DATA FOR THE TASK:
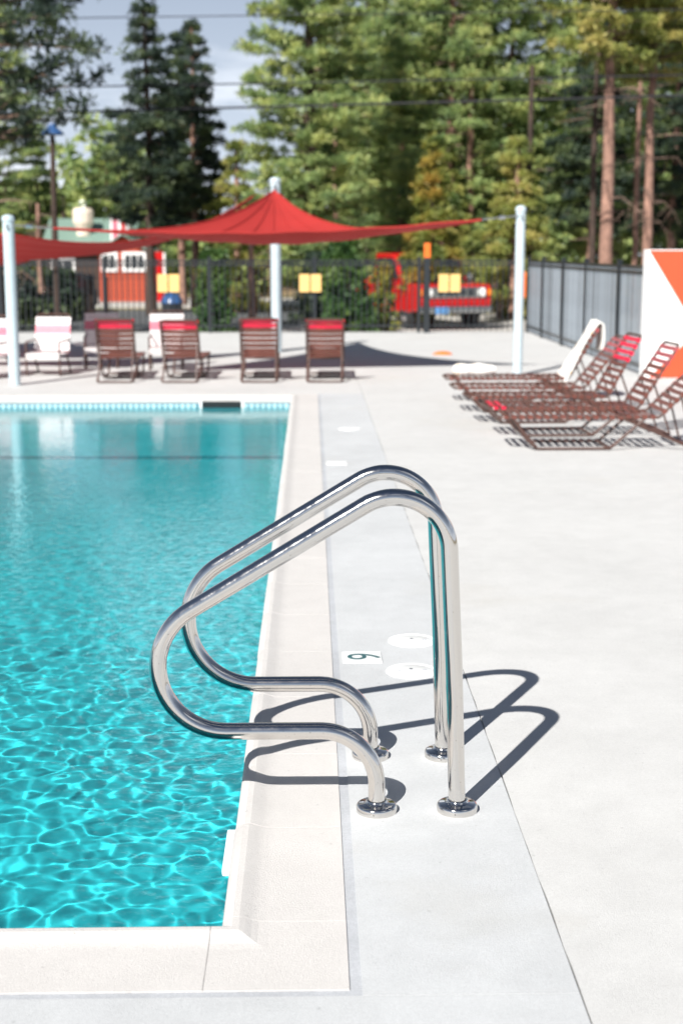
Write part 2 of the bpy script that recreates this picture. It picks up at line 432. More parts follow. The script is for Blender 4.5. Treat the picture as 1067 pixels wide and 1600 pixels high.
ms.v = [(x, y, z) for x, y, z in ms.v]
ms.build('mastic_joint', 'mastic', deck)

# coping profile: distance from the water edge, height
CP = [(0.012, -.075), (0.002, -.060), (0.0, -.020), (0.004, -.002), (0.012, 0.008), (0.026, 0.014), (0.042, 0.0145), (0.056, 0.011),
      (0.070, 0.006), (0.086, 0.0025), (0.110, 0.001), (CW, 0.0005), (CW, -.075)]
coping = MB().add([(OX0, OY0, -.09), (OX1, OY0, -.09), (OX1, OY0 + .05, -.09), (OX0, OY0 + .05, -.09)], [(0, 1, 2, 3)]).build('pool_coping', 'joint_base')
tag(coping, kind='structure')
# frames of the four runs: corner point, along direction, outward direction
RUNS = {'near': ((PX0, PY0), (1, 0), (0, -1)), 'right': ((PX1, PY0), (0, 1), (1, 0)), 'far': ((PX0, PY1), (1, 0), (0, 1)), 'left': ((PX0, PY0), (0, 1), (-1, 0))}
def run_pt(run, t, d, z):
    c, a, o = RUNS[run]; return (c[0] + a[0] * t + o[0] * d, c[1] + a[1] * t + o[1] * d, z)
def coping_stone(run, t0, t1):
    mb = MB(); g = 0.0010; k = len(CP); n = 3; jz = rng.uniform(-.0006, .0006); jd = rng.uniform(-.0015, .0015)
    ts = [t0 + g, t0 + g + .0025, t1 - g - .0025, t1 - g]
    vs = []
    for i, t in enumerate(ts):
        e = .0006 if i in (0, 3) else 0
        for d, z in CP: vs.append(run_pt(run, t, d + jd * (d < CW - .01), z + jz - (e if z > -.03 else 0)))
    fs = [(i * k + j, i * k + (j + 1) % k, (i + 1) * k + (j + 1) % k, (i + 1) * k + j) for i in range(3) for j in range(k)]
    mb.add(vs, fs, False); mb.f += [tuple(range(k)), tuple(range(3 * k, 4 * k))]; mb.smooth += [False] * 2
    for i in range(len(mb.smooth)): mb.smooth[i] = False
    o = mb.build('coping_stone', 'coping_stone', coping)
    for p in o.data.polygons:
        if len(p.vertices) == 4: p.use_smooth = True
    o.data.set_sharp_from_angle(angle=.22)
    return o
def corner_stone(runA, tA, sA, runB, tB, sB):
    """one square piece with the lip mitred: along run A towards its end at tA, then run B from tB"""
    mb = MB(); k = len(CP); ext = .022
    for run, t, s in ((runA, tA, sA), (runB, tB, sB)):
        vs = [run_pt(run, t - s * ext, d, z) for d, z in CP] + [run_pt(run, t + s * d, d, z) for d, z in CP]
        mb.add(vs, [(j, (j + 1) % k, (j + 1) % k + k, j + k) for j in range(k)] + [tuple(range(k))])
    o = mb.build('coping_stone', 'coping_stone', coping); return o
LW, LH = PX1 - PX0, PY1 - PY0
corner_stone('near', LW, 1, 'right', 0, -1); corner_stone('near', 0, -1, 'left', 0, -1)
corner_stone('far', LW, 1, 'right', LH, 1); corner_stone('far', 0, -1, 'left', LH, 1)
def stones(run, L, cuts):
    cuts = [c for c in cuts if .1 < c < L - .1]; cuts = [.022] + cuts + [L - .022]
    for a, b in zip(cuts[:-1], cuts[1:]): coping_stone(run, a, b)
stones('right', LH, [0.575 + .575 * i for i in range(20)])
stones('left', LH, [0.6 * (i + 1) for i in range(20)])
stones('far', LW, [LW - .6 * (i + 1) for i in range(15)][::-1])
nc = sorted([LW - .098, LW - .066] + [LW - .066 - .61 * (i + 1) for i in range(14)])
stones('near', LW, nc)

# pool basin
POOL_Z = -1.5
WZ = -0.112
b = MB()
e = .012
x0, x1, y0, y1 = PX0 - e, PX1 + e, PY0 - e, PY1 + e
b.add([(x0, y0, POOL_Z), (x1, y0, POOL_Z), (x1, y1, POOL_Z), (x0, y1, POOL_Z), (x0, y0, -.076), (x1, y0, -.076), (x1, y1, -.076), (x0, y1, -.076)],
      [(0, 1, 2, 3), (0, 4, 5, 1), (1, 5, 6, 2), (2, 6, 7, 3), (3, 7, 4, 0)])
basin = b.build('pool_basin', 'plaster', recalc=False); tag(basin, kind='structure')
st = MB().box(((PX0 + PX1) / 2, 13.0, POOL_Z + .004), (LW - .1, .16, .008)).build('floor_stripe', 'lane_tile', basin)
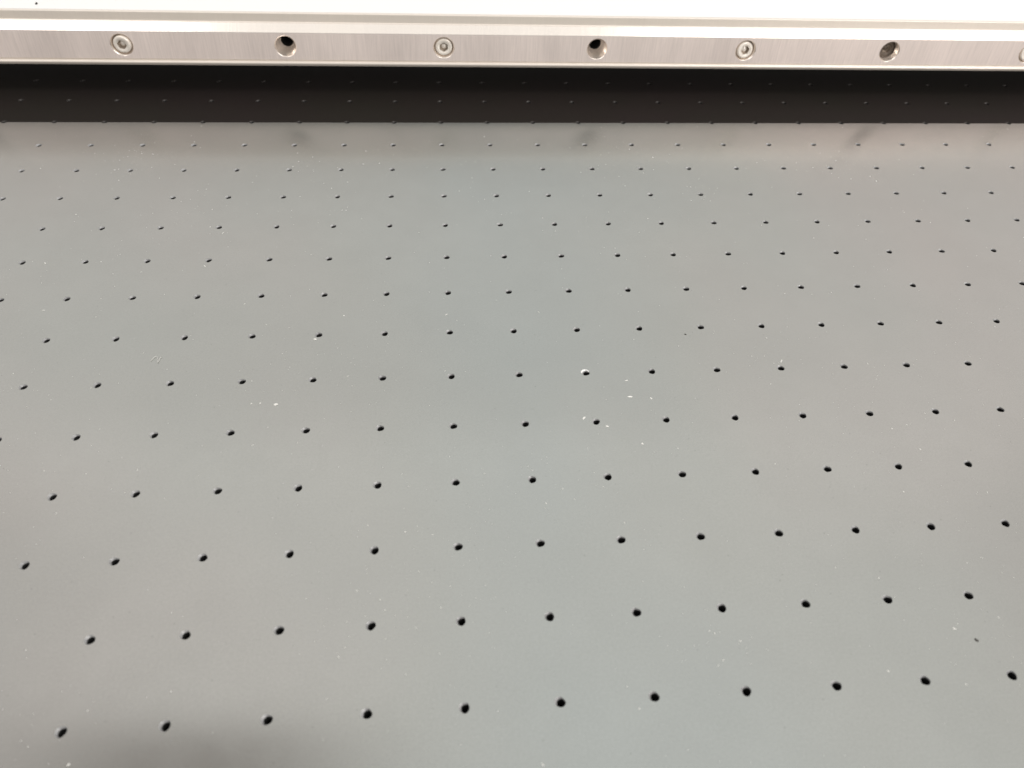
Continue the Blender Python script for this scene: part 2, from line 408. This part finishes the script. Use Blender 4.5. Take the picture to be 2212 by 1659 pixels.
o = obj('lint_fibre', fibre(fp), DUST, None, (-4.277, 5.481, 0)); tag(o, 'fine curled white lint fibre on the left of the plate', 'fibre')

bm = bmesh.new(); rng = random.Random(5)
def speck(bm, x, y, r, asp, rot, n=6):
    ring = []; cv = bm.verts.new((x, y, r*0.45 + 0.002))
    for k in range(n):
        a = 2*math.pi*k/n; q = r*rng.uniform(.5, 1.15); px, py = q*math.cos(a)*asp, q*math.sin(a)
        ring.append(bm.verts.new((x + px*math.cos(rot)-py*math.sin(rot), y + px*math.sin(rot)+py*math.cos(rot), 0.001)))
    for k in range(n): bm.faces.new((ring[k], ring[(k+1) % n], cv))
count = 0
clusters = [(rng.uniform(-7, 9), rng.uniform(-1, 12), rng.uniform(.3, 1.1)) for _ in range(46)]
def nearhole(x, y): return math.hypot(x - round(x), y - round(y)) < 0.075
while count < 3400:
    if rng.random() < 0.45:
        c = rng.choice(clusters); x, y = rng.gauss(c[0], c[2]), rng.gauss(c[1], c[2]*.8)
    else: x, y = rng.uniform(-14, 18), rng.uniform(-5, 12.9)
    if nearhole(x, y) or y > 12.9: continue
    r = 0.0033 * math.exp(rng.gauss(0, 0.5)) * (1.9 if rng.random() < .08 else 1)
    speck(bm, x, y, min(r, .015), rng.uniform(1, 3.2) if rng.random() < .4 else rng.uniform(.8, 1.3), rng.uniform(0, 3.14)); count += 1
o = obj('dust', bm, DUST); tag(o, 'fine white dust specks scattered over the grey plate', 'dust', None, 'stuff')

# brown bracket added out of view above the plate to darken its near left reflection
bm = bmesh.new(); box(bm, (-2.5, -2.7, -0.35), (2.3, 1.75, 1.2))
bmesh.ops.bevel(bm, geom=[e for e in bm.edges], offset=0.25, segments=4, affect='EDGES')
br = empty('reflection_blocker', (-5.3, 2.3, 9.2)); tag(br, 'brown bracket added out of view above the near left corner to darken the reflection in the plate', 'blocker')
obj('blocker_body', bm, BROWN, br)
bm = bmesh.new(); box(bm, (-0.35, -0.5, 1.2), (0.55, 0.3, 9)); obj('blocker_arm', bm, BROWN, br)
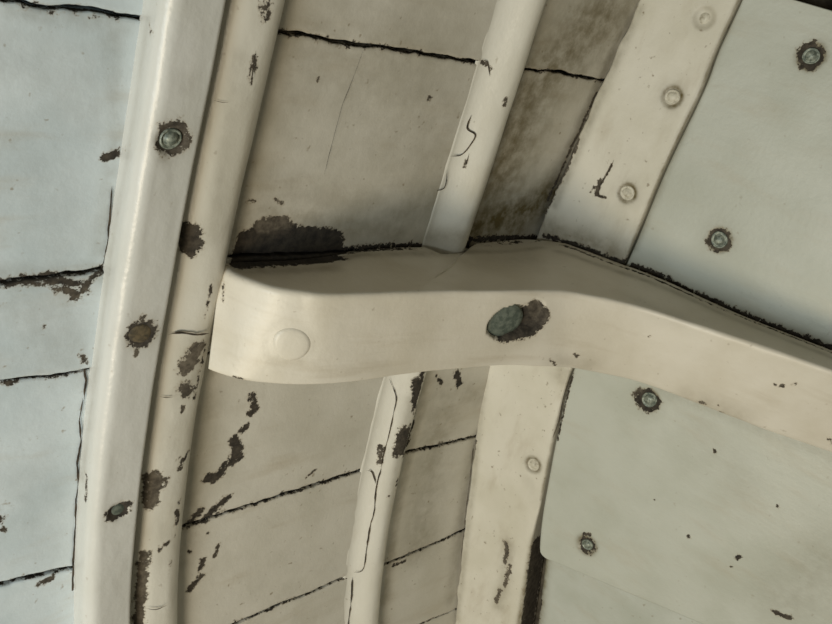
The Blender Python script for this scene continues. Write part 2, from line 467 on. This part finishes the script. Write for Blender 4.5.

STATED TASK:
Without the pictures, return the listing above from its first line through the line that has "ms.build('mastic_joint', 'mastic', deck)".

RESPONSE BELOW:
Write part 2 of the bpy script that recreates this picture. It picks up at line 432. More parts follow. The script is for Blender 4.5. Treat the picture as 1067 pixels wide and 1600 pixels high.
ms.v = [(x, y, z) for x, y, z in ms.v]
ms.build('mastic_joint', 'mastic', deck)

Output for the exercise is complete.